### [Problem description]
Write out, word for word, only the data from its first line to the line containing "smooth=True, disp=.002, dscale=80)".

### [Provided data]
***

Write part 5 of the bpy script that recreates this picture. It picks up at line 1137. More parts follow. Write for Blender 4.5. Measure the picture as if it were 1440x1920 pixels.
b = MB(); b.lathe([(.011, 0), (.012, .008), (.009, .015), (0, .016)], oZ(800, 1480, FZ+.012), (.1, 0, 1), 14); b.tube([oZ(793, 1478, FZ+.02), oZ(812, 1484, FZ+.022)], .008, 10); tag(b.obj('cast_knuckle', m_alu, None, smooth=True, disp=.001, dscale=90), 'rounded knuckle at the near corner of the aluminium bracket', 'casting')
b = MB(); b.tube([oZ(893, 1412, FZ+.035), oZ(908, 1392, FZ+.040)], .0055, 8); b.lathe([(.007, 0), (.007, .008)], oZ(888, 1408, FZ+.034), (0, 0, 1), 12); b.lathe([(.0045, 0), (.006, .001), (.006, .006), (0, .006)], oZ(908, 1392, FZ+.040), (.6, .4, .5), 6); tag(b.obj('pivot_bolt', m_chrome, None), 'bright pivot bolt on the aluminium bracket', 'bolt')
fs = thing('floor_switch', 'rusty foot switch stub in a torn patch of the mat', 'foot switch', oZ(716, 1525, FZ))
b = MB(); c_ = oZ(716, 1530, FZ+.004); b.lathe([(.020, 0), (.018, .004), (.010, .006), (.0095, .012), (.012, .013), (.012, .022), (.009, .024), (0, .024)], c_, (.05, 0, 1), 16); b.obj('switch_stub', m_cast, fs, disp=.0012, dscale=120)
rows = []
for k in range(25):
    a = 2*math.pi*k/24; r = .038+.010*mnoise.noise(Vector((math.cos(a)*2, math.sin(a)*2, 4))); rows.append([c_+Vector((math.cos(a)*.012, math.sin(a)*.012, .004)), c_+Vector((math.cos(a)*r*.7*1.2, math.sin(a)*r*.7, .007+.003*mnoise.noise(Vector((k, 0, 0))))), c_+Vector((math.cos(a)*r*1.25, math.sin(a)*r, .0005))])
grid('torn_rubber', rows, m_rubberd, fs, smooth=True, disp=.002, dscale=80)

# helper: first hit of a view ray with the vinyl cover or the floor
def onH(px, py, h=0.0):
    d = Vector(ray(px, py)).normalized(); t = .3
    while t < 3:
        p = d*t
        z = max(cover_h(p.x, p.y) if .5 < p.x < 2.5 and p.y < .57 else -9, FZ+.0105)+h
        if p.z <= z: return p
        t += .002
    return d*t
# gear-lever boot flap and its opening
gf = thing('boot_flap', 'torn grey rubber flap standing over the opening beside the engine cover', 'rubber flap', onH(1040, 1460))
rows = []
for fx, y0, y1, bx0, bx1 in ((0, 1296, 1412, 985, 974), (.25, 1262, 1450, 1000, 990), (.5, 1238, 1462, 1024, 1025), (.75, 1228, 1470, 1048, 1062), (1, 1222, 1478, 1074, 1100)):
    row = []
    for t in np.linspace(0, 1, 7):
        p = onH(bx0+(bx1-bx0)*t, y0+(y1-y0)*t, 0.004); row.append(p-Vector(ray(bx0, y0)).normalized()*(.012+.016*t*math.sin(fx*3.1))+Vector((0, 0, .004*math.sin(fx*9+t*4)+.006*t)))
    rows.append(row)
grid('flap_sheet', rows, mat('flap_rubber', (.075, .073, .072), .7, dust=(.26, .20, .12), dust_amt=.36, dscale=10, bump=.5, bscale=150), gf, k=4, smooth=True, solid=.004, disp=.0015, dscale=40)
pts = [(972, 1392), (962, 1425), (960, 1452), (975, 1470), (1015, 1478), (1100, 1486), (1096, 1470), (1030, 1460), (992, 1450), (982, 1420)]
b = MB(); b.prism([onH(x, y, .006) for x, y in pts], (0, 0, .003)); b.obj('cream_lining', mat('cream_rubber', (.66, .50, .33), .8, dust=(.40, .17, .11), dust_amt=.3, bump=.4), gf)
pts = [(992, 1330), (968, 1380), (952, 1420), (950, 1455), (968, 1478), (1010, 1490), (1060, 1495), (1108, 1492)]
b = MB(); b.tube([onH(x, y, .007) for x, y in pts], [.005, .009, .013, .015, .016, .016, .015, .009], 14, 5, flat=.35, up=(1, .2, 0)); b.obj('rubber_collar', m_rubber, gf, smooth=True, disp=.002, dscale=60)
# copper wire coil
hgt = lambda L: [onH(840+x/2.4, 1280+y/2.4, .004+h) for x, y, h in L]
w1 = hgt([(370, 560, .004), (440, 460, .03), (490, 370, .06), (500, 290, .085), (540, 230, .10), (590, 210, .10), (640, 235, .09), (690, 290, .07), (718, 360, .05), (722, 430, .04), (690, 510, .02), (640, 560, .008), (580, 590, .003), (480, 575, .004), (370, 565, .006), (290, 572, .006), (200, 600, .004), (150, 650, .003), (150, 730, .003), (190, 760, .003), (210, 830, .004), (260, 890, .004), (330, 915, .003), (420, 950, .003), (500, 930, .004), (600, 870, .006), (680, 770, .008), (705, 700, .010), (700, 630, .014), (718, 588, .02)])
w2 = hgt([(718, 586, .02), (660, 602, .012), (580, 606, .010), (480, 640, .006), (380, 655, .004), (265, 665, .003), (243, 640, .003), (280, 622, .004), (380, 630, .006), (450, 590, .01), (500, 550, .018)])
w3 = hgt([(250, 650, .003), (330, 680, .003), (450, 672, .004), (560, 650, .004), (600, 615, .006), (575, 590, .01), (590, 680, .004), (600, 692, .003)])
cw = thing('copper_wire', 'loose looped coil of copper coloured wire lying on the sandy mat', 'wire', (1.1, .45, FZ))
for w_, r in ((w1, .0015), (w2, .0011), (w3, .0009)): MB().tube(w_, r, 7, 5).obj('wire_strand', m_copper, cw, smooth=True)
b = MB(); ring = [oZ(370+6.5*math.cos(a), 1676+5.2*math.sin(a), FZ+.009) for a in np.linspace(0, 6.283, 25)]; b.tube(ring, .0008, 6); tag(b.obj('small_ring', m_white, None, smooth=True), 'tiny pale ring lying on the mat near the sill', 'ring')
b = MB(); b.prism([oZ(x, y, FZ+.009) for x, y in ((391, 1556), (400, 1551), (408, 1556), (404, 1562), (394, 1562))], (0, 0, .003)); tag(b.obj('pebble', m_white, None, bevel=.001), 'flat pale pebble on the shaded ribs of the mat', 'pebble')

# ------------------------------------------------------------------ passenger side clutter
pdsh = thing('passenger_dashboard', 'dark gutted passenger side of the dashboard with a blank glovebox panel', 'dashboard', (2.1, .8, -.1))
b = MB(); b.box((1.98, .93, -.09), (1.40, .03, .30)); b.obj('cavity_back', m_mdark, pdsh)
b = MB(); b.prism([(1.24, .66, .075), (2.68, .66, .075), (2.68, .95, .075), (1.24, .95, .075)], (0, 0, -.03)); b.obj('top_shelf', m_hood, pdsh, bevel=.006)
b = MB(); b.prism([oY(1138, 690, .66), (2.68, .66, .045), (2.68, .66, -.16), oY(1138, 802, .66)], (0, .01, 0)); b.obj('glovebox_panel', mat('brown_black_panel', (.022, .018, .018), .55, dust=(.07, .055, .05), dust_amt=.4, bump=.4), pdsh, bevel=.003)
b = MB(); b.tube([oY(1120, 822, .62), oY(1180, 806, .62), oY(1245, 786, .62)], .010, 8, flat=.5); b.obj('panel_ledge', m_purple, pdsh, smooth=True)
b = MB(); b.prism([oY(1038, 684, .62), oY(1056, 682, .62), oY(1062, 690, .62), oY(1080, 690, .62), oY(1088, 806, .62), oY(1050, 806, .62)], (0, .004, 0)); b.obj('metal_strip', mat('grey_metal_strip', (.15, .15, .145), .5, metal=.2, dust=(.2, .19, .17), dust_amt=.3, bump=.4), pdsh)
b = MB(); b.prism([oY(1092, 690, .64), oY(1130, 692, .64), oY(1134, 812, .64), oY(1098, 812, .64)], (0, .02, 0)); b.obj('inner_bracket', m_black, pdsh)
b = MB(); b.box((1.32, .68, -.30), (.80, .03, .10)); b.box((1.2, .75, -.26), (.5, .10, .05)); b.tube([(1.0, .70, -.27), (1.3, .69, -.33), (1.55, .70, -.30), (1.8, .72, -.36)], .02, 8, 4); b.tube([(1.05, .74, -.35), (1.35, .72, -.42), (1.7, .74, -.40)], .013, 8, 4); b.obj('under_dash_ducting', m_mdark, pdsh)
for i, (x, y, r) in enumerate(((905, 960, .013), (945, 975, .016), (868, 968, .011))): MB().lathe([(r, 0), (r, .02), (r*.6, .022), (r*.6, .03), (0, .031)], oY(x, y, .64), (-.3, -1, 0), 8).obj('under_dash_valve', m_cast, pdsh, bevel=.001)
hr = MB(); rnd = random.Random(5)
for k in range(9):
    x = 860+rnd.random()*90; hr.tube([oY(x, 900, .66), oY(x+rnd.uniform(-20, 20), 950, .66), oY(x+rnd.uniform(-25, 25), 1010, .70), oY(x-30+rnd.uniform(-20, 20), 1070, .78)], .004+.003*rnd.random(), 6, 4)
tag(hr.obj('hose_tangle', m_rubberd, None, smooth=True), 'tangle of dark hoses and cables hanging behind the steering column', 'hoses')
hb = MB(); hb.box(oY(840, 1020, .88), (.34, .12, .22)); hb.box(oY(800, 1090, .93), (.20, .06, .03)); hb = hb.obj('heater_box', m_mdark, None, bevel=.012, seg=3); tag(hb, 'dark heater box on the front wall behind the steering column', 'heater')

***

### [Written solution]
Write part 5 of the bpy script that recreates this picture. It picks up at line 1137. More parts follow. Write for Blender 4.5. Measure the picture as if it were 1440x1920 pixels.
b = MB(); b.lathe([(.011, 0), (.012, .008), (.009, .015), (0, .016)], oZ(800, 1480, FZ+.012), (.1, 0, 1), 14); b.tube([oZ(793, 1478, FZ+.02), oZ(812, 1484, FZ+.022)], .008, 10); tag(b.obj('cast_knuckle', m_alu, None, smooth=True, disp=.001, dscale=90), 'rounded knuckle at the near corner of the aluminium bracket', 'casting')
b = MB(); b.tube([oZ(893, 1412, FZ+.035), oZ(908, 1392, FZ+.040)], .0055, 8); b.lathe([(.007, 0), (.007, .008)], oZ(888, 1408, FZ+.034), (0, 0, 1), 12); b.lathe([(.0045, 0), (.006, .001), (.006, .006), (0, .006)], oZ(908, 1392, FZ+.040), (.6, .4, .5), 6); tag(b.obj('pivot_bolt', m_chrome, None), 'bright pivot bolt on the aluminium bracket', 'bolt')
fs = thing('floor_switch', 'rusty foot switch stub in a torn patch of the mat', 'foot switch', oZ(716, 1525, FZ))
b = MB(); c_ = oZ(716, 1530, FZ+.004); b.lathe([(.020, 0), (.018, .004), (.010, .006), (.0095, .012), (.012, .013), (.012, .022), (.009, .024), (0, .024)], c_, (.05, 0, 1), 16); b.obj('switch_stub', m_cast, fs, disp=.0012, dscale=120)
rows = []
for k in range(25):
    a = 2*math.pi*k/24; r = .038+.010*mnoise.noise(Vector((math.cos(a)*2, math.sin(a)*2, 4))); rows.append([c_+Vector((math.cos(a)*.012, math.sin(a)*.012, .004)), c_+Vector((math.cos(a)*r*.7*1.2, math.sin(a)*r*.7, .007+.003*mnoise.noise(Vector((k, 0, 0))))), c_+Vector((math.cos(a)*r*1.25, math.sin(a)*r, .0005))])
grid('torn_rubber', rows, m_rubberd, fs, smooth=True, disp=.002, dscale=80)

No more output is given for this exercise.